In der Umsetzung kommt es außerdem immer wieder zu Konflikten: Beim Nestmodell müssen die Eltern viele Entscheidungen gemeinsam treffen – weil das Kind nicht separat, sondern in einem gemeinsam genutzten Wohnraum betreut wird. “Kompliziert wird es, wenn ein neuer Partner oder sogar weitere Kinder hinzukommen”, sagt Rögelein. “In Patchworkfamilien fühlen sich Menschen oft vernachlässigt.” Der Familientherapeut rät deshalb vom Nestmodell ab.

Stattdessen empfiehlt Rögelein Familien in seiner Praxis meistens eine Form des Wechselmodells. Kinder sollten dazu in möglichst kurzen Abständen, täglich oder alle zwei Tage, von beiden Elternteilen betreut werden. Die Übergabe sollte außerdem nicht an der Haustür stattfinden, sondern integriert in den Tagesablauf, zum Beispiel nach der Schule oder vor dem Kindergarten. Entscheidend sei eine sichere Bindung der Kinder an die Eltern, aber auch eine sichere Bindung der Eltern an die Kinder, sowie “Disziplin und Aufgabenverteilung”, so Rögelein.
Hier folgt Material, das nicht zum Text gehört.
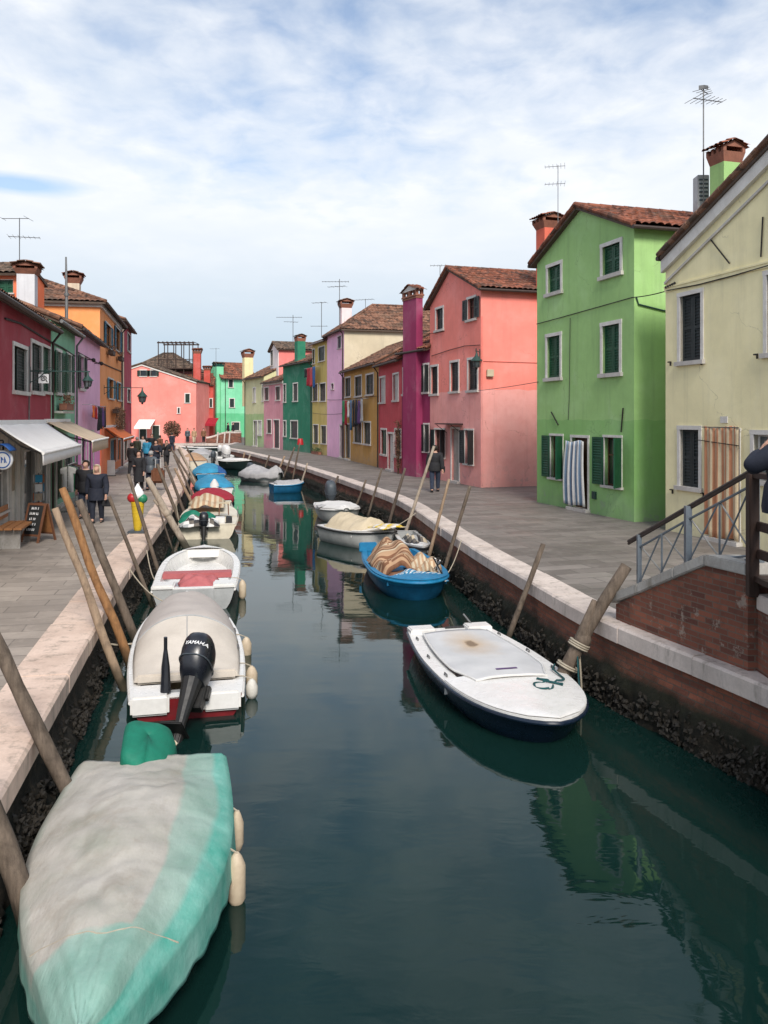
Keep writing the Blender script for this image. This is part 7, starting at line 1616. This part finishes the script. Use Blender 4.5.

In einigen Fällen aber hat auch das Nestmodell Erfolg. “Eine Patchworkfamilie, die ich früher beriet, lebt seit mehr als 14 Jahren mit dem Nestmodell”, berichtet Kager. “Sie feiern bis heute gemeinsam Weihnachten.” Das Modell berge zwar Konfliktpotenzial. Indem sich Eltern mit ihren Konflikten auseinandersetzten, könnten sie Fehler in ihrer früheren Beziehung aber auch besser verarbeiten – und damit vermeiden, sie in neuen Beziehungen zu wiederholen. “Kinder könnten damit lernen, dass Konflikte und Trennungen zum Leben dazugehören”, sagt Kager.